>> Start Given data

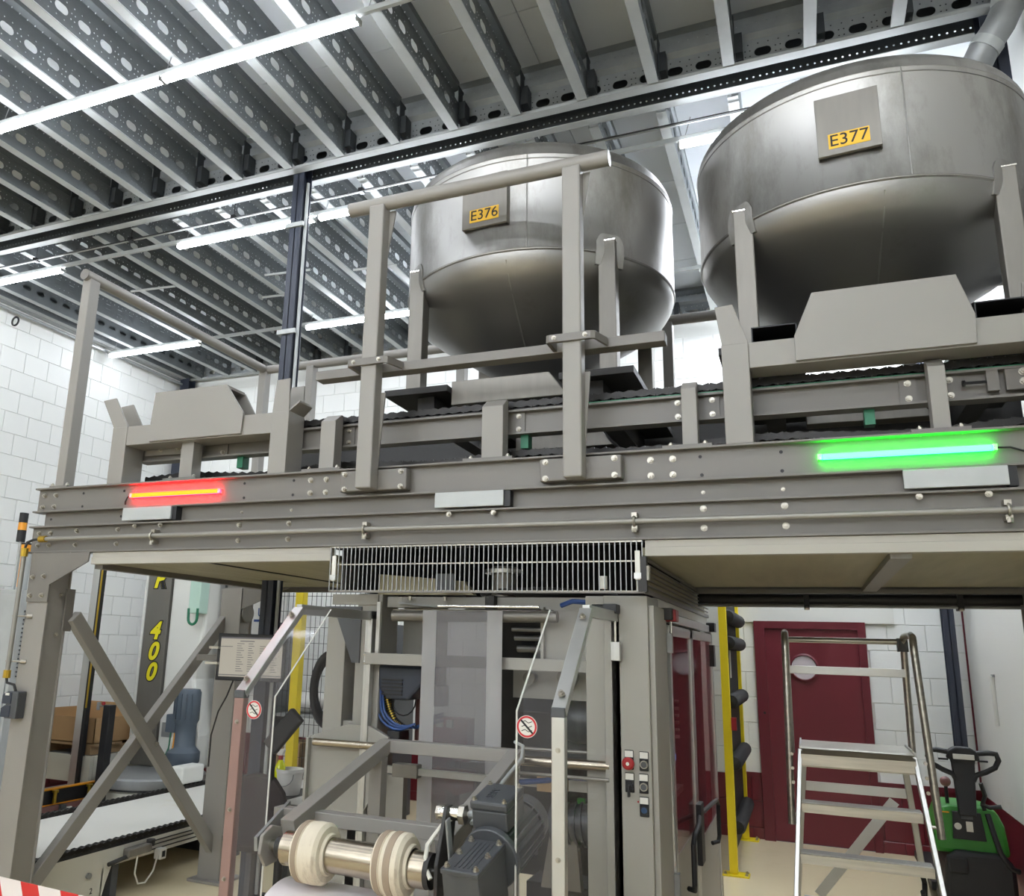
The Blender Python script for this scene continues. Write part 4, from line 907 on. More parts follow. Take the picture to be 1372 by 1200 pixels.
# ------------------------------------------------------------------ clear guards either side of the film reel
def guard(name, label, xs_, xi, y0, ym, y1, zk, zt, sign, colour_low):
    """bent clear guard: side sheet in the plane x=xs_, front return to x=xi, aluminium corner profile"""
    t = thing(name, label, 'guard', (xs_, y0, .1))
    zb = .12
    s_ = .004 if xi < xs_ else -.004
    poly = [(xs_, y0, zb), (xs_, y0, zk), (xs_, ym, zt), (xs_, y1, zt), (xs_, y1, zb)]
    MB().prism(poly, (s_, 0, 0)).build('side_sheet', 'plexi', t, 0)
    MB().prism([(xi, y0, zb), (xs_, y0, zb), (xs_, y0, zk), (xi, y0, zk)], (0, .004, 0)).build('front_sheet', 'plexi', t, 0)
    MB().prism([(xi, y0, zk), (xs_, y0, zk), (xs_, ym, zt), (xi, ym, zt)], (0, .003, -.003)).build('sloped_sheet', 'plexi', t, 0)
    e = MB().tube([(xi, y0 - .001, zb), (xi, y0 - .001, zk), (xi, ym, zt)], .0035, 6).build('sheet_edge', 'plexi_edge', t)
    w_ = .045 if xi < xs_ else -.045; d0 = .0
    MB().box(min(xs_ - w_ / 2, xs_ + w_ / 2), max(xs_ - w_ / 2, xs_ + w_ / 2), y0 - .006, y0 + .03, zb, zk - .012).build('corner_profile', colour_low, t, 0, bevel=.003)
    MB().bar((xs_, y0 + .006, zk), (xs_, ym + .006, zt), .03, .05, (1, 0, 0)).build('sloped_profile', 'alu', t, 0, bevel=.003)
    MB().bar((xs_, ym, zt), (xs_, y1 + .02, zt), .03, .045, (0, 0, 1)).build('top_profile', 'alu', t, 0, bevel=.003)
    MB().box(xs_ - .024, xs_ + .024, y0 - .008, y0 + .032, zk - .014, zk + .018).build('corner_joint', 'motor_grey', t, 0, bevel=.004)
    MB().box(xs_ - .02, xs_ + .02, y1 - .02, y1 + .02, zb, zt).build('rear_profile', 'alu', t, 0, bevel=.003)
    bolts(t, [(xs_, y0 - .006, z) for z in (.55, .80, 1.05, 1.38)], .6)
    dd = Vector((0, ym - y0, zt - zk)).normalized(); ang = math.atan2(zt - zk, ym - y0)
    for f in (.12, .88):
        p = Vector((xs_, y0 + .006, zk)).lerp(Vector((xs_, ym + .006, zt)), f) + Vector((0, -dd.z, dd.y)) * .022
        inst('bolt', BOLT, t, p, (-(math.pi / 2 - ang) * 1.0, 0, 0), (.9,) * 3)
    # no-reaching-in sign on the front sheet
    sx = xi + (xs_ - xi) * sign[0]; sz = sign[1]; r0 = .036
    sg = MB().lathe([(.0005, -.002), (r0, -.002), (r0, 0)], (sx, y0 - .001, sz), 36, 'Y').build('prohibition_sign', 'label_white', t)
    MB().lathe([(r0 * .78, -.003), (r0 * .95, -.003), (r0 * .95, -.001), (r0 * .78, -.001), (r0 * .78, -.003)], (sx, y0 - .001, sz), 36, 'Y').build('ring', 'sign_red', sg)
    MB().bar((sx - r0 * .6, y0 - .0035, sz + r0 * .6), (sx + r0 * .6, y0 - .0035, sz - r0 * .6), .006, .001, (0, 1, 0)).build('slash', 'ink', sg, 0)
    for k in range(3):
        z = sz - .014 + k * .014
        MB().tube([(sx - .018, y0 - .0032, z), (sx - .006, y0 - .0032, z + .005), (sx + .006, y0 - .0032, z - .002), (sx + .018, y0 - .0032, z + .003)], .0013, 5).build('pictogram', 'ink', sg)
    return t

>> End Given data

▶ **Task statement**
Exclude the pictures. Write out the remaining data exactly.

▶ **Answer to this task**
The Blender Python script for this scene continues. Write part 4, from line 907 on. More parts follow. Take the picture to be 1372 by 1200 pixels.
# ------------------------------------------------------------------ clear guards either side of the film reel
def guard(name, label, xs_, xi, y0, ym, y1, zk, zt, sign, colour_low):
    """bent clear guard: side sheet in the plane x=xs_, front return to x=xi, aluminium corner profile"""
    t = thing(name, label, 'guard', (xs_, y0, .1))
    zb = .12
    s_ = .004 if xi < xs_ else -.004
    poly = [(xs_, y0, zb), (xs_, y0, zk), (xs_, ym, zt), (xs_, y1, zt), (xs_, y1, zb)]
    MB().prism(poly, (s_, 0, 0)).build('side_sheet', 'plexi', t, 0)
    MB().prism([(xi, y0, zb), (xs_, y0, zb), (xs_, y0, zk), (xi, y0, zk)], (0, .004, 0)).build('front_sheet', 'plexi', t, 0)
    MB().prism([(xi, y0, zk), (xs_, y0, zk), (xs_, ym, zt), (xi, ym, zt)], (0, .003, -.003)).build('sloped_sheet', 'plexi', t, 0)
    e = MB().tube([(xi, y0 - .001, zb), (xi, y0 - .001, zk), (xi, ym, zt)], .0035, 6).build('sheet_edge', 'plexi_edge', t)
    w_ = .045 if xi < xs_ else -.045; d0 = .0
    MB().box(min(xs_ - w_ / 2, xs_ + w_ / 2), max(xs_ - w_ / 2, xs_ + w_ / 2), y0 - .006, y0 + .03, zb, zk - .012).build('corner_profile', colour_low, t, 0, bevel=.003)
    MB().bar((xs_, y0 + .006, zk), (xs_, ym + .006, zt), .03, .05, (1, 0, 0)).build('sloped_profile', 'alu', t, 0, bevel=.003)
    MB().bar((xs_, ym, zt), (xs_, y1 + .02, zt), .03, .045, (0, 0, 1)).build('top_profile', 'alu', t, 0, bevel=.003)
    MB().box(xs_ - .024, xs_ + .024, y0 - .008, y0 + .032, zk - .014, zk + .018).build('corner_joint', 'motor_grey', t, 0, bevel=.004)
    MB().box(xs_ - .02, xs_ + .02, y1 - .02, y1 + .02, zb, zt).build('rear_profile', 'alu', t, 0, bevel=.003)
    bolts(t, [(xs_, y0 - .006, z) for z in (.55, .80, 1.05, 1.38)], .6)
    dd = Vector((0, ym - y0, zt - zk)).normalized(); ang = math.atan2(zt - zk, ym - y0)
    for f in (.12, .88):
        p = Vector((xs_, y0 + .006, zk)).lerp(Vector((xs_, ym + .006, zt)), f) + Vector((0, -dd.z, dd.y)) * .022
        inst('bolt', BOLT, t, p, (-(math.pi / 2 - ang) * 1.0, 0, 0), (.9,) * 3)
    # no-reaching-in sign on the front sheet
    sx = xi + (xs_ - xi) * sign[0]; sz = sign[1]; r0 = .036
    sg = MB().lathe([(.0005, -.002), (r0, -.002), (r0, 0)], (sx, y0 - .001, sz), 36, 'Y').build('prohibition_sign', 'label_white', t)
    MB().lathe([(r0 * .78, -.003), (r0 * .95, -.003), (r0 * .95, -.001), (r0 * .78, -.001), (r0 * .78, -.003)], (sx, y0 - .001, sz), 36, 'Y').build('ring', 'sign_red', sg)
    MB().bar((sx - r0 * .6, y0 - .0035, sz + r0 * .6), (sx + r0 * .6, y0 - .0035, sz - r0 * .6), .006, .001, (0, 1, 0)).build('slash', 'ink', sg, 0)
    for k in range(3):
        z = sz - .014 + k * .014
        MB().tube([(sx - .018, y0 - .0032, z), (sx - .006, y0 - .0032, z + .005), (sx + .006, y0 - .0032, z - .002), (sx + .018, y0 - .0032, z + .003)], .0013, 5).build('pictogram', 'ink', sg)
    return t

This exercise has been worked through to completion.